The Otto Perry collection at DPL inculdes several photos of CB&Q motor
cars, among them Call Number OP-4822, which is identified as EMC motor car
9505, photographed: Lincoln, Nebr., September 29, 1935.
The number has to be wrong. Doodlebug 9505 is listed in both Holck
(Burlington Rte Color Pictorial, v.1) and Corbin & Hardy (Burlington in
Transition) as a small Buda-Edwards gas-mechanical car. The car in Perry's
photo is obviously pretty large and of later design.
OP-4822 shows a passenger-baggage car with 11 or 12 windows on its right
side -- depending on whether you count the one that's whited out where the
heater is (I've never been clear how you should count windows). There are
not too many cars it could be. Holck's inventory (p. 45) lists only one
(9509) with 11 windows; but BIT has a photo and folio diagram of that car
(see p. 126; it's a fairly unusual Brill car), and it's obviously not the
same one.
Holck's list also includes a 12-window P-B car, 9567, but that one is
shown as wrecked in 1933, two years before Perry's photo. However, there
are several cars on Holck's list for which the number of windows is
omitted. The two best candidates would seem to be 9565 and 9566, both
sisters of 9567, built by St. Louis Car-EMC in 1927, and all of which have
roughly the same passenger capacity. It would be pretty easy for someone
cataloguing the photo to mis-read "9565" as "9505."
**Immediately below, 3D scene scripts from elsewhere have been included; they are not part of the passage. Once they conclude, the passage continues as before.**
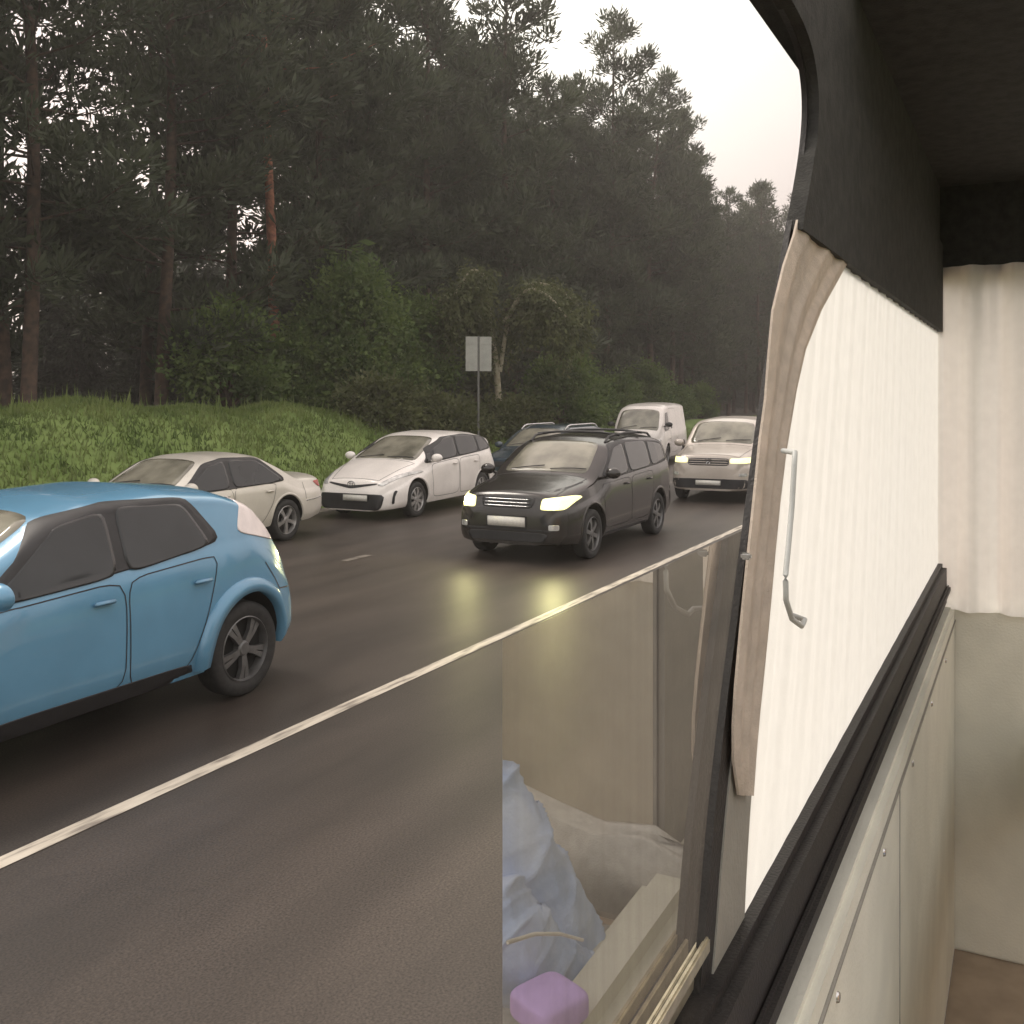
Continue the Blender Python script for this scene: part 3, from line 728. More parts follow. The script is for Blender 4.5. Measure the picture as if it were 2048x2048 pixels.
def pine(seed, H=19, low=.3, width=3.0, dens=1.0, red=False):
    r = random.Random(seed)
    bmt = bmesh.new(); lean = Vector((r.uniform(-.6, .6), r.uniform(-.4, .4), 0))
    tp = lambda t: Vector((lean.x*t*t + .12*math.sin(t*7+seed), lean.y*t*t + .12*math.cos(t*6+seed), H*t))
    ts = [i/14 for i in range(15)]
    add_tube(bmt, [tp(t) for t in ts], [.17*(1-t)**.8 + .015 for t in ts], 8)
    pts, dirs, sz = [], [], []
    nl = int(60*dens)
    limbs = []
    for i in range(nl):
        t = low + (1-low)*((i+r.random())/nl)**.92
        if t > .985: t = .985
        a = r.uniform(0, 2*PI); rel = (t-low)/(1-low)
        prof = (min(1, rel*4+.35))*(1-rel)**.62*1.05 + .10
        Ln = width*prof*r.uniform(.55, 1.12)
        b0 = tp(t); rise = r.uniform(-.12, .25) + rel*.5
        tip = b0 + Vector((math.cos(a)*Ln, math.sin(a)*Ln, Ln*rise))
        mid = b0.lerp(tip, .5) + Vector((0, 0, -Ln*.06 + .05))
        end = tip + Vector((0, 0, Ln*.12))
        add_tube(bmt, [b0, mid, end], [.035*(1-rel*.5)+.008, .022, .008], 4, cap=False)
        k = max(3, int(Ln*4.2))
        for j in range(k):
            u = .28 + .72*(j+r.random())/k
            q = (b0.lerp(mid, u*2) if u < .5 else mid.lerp(end, (u-.5)*2))
            side = r.uniform(-1, 1)*Ln*.36*(1.15-abs(u-.6)); 
            pos = q + Vector((-math.sin(a)*side, math.cos(a)*side, r.uniform(-.05, .18)))
            pts.append(pos); dirs.append(((end-b0).normalized()*.7 + Vector((0, 0, .5))).normalized()); sz.append(r.uniform(.7, 1.25)*(1.0 if rel < .85 else .8))
        pts.append(end); dirs.append(Vector((math.cos(a)*.4, math.sin(a)*.4, .9)).normalized()); sz.append(.9)
    for j in range(5):
        pts.append(tp(1.0)+Vector((r.uniform(-.15, .15), r.uniform(-.15, .15), -j*.22+.1))); dirs.append(Vector((0, 0, 1))); sz.append(.75)
    v, f = tufts(np.array(pts), np.array(dirs), np.array(sz), 36, .38, .036, spread=.95)
    crown = raw('crown', v, f, mneedle)
    me = bpy.data.meshes.new('trunk'); bmt.to_mesh(me); bmt.free(); me.materials.append(mbarkred if red else mbark); me.shade_smooth()
    return me, crown
def spruce(seed, H=17, width=2.7):
    r = random.Random(seed); bmt = bmesh.new()
    add_tube(bmt, [(0, 0, 0), (0, 0, H*.5), (0, 0, H)], [.16, .09, .015], 7)
    pts, dirs, sz = [], [], []
    z = 1.0
    while z < H-.3:
        rel = z/H; R_ = width*(1-rel)**.85 + .12
        for k in range(max(4, int(8*(1-rel)+3))):
            a = r.uniform(0, 2*PI); Ln = R_*r.uniform(.7, 1.15)
            for j in range(max(2, int(Ln*3.4))):
                u = (j+.6)/max(2, int(Ln*3.4)); d = Vector((math.cos(a), math.sin(a), -.25+.35*u))
                sd = r.uniform(-.3, .3)*(1-u*.5)
                pts.append(Vector((0, 0, z)) + d*Ln*u + Vector((-math.sin(a)*sd, math.cos(a)*sd, 0))); dirs.append(Vector((math.cos(a), math.sin(a), -.45)).normalized()); sz.append(r.uniform(.8, 1.2))
        z += .5 + .15*rel
    v, f = tufts(np.array(pts), np.array(dirs), np.array(sz), 14, .52, .055, spread=.55, up=-.15)
    crown = raw('crown', v, f, mneedle2)
    me = bpy.data.meshes.new('trunk'); bmt.to_mesh(me); bmt.free(); me.materials.append(mbark); me.shade_smooth()
    return me, crown
def broad(seed, H, width, m, leaf=.11, n=2600, base=.1, nclump=26, bark=None):
    """shrub or small tree: limbs with leafy clumps"""
    r = random.Random(seed); bmt = bmesh.new(); pts, dirs, sz = [], [], []
    for i in range(nclump):
        a = r.uniform(0, 2*PI); t = r.uniform(.15, 1); rad = width*.5*math.sqrt(r.random())*(1.0-.55*(t-.3)**2*2 if t > .3 else .9)*(1 - .45*max(0, t-.5))
        cpt = Vector((math.cos(a)*rad, math.sin(a)*rad, H*(base+(1-base)*t)*r.uniform(.85, 1.0)))
        add_tube(bmt, [(r.uniform(-.06, .06), r.uniform(-.06, .06), 0), (cpt.x*.35, cpt.y*.35, cpt.z*.5), tuple(cpt)], [.035 + H*.004, .022, .006], 5, cap=False)
        cs = width*.17*r.uniform(.7, 1.3)
        for j in range(n//nclump):
            d = Vector((r.gauss(0, 1), r.gauss(0, 1), r.gauss(0, .75)))
            pts.append(cpt + d*cs*.62); dirs.append(d.normalized() if d.length else Vector((0, 0, 1))); sz.append(r.uniform(.7, 1.3))
    v, f = tufts(np.array(pts), np.array(dirs), np.array(sz), 5, leaf*1.3, leaf*.38, spread=1.0, up=0)
    crown = raw('foliage', v, f, m)
    me = bpy.data.meshes.new('stem'); bmt.to_mesh(me); bmt.free(); me.materials.append(bark or mbark); me.shade_smooth()
    return me, crown
def plant_tree(name, meshes, x, y, s=1.0, rz=0, label=None, cat='tree', group=None, names=('trunk', 'crown'), sx=None):
    e_ = empty(name, (x, y, hgt(x, y)-.05), rz); e_.scale = (s*(sx or 1), s*(sx or 1), s)
    for nm, me in zip(names, meshes): link(nm, me, e_)
    tag(e_, label, cat, group); return e_

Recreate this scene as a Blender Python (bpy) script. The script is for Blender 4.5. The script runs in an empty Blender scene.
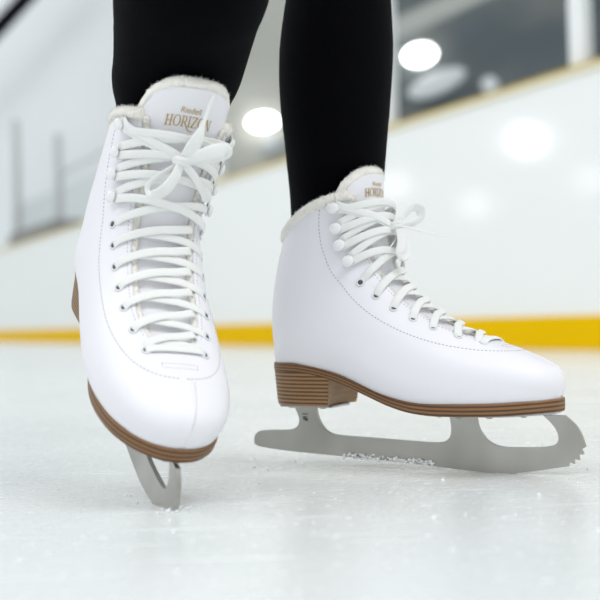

Can anybody give me a confirmation on this or identify the Perry photo for
certain? There are practical applications at stake. Its window arrangement
and placement of the baggage door are much closer to that of the Spectrum
doodlbug than on 9099, the number Bachmann assigned the car. Obviously
there are still many MANY things on the Spectrum model that would be wrong
for that or any CB&Q car; but it would appear to be a better end point for
a bash.
There was a good discussion of how to bash the Spectrum car on this list a
few years ago, and I had wanted to recheck that before sending this
message, but the message archives have been "temporarily unavailable" the
past couple days whenever I've checked.
Finally, I note that the newer, Walthers gas-electric (whose assigned CB&Q
number I don't know) looks like a plausible starting point for conversion
to the double-ended Brill car, 9509 (also with lots of dust and plastic
shavings left over). Would anybody care to tackle the question of the best
conversion potential for these two models (Spectrum versus Walthers)?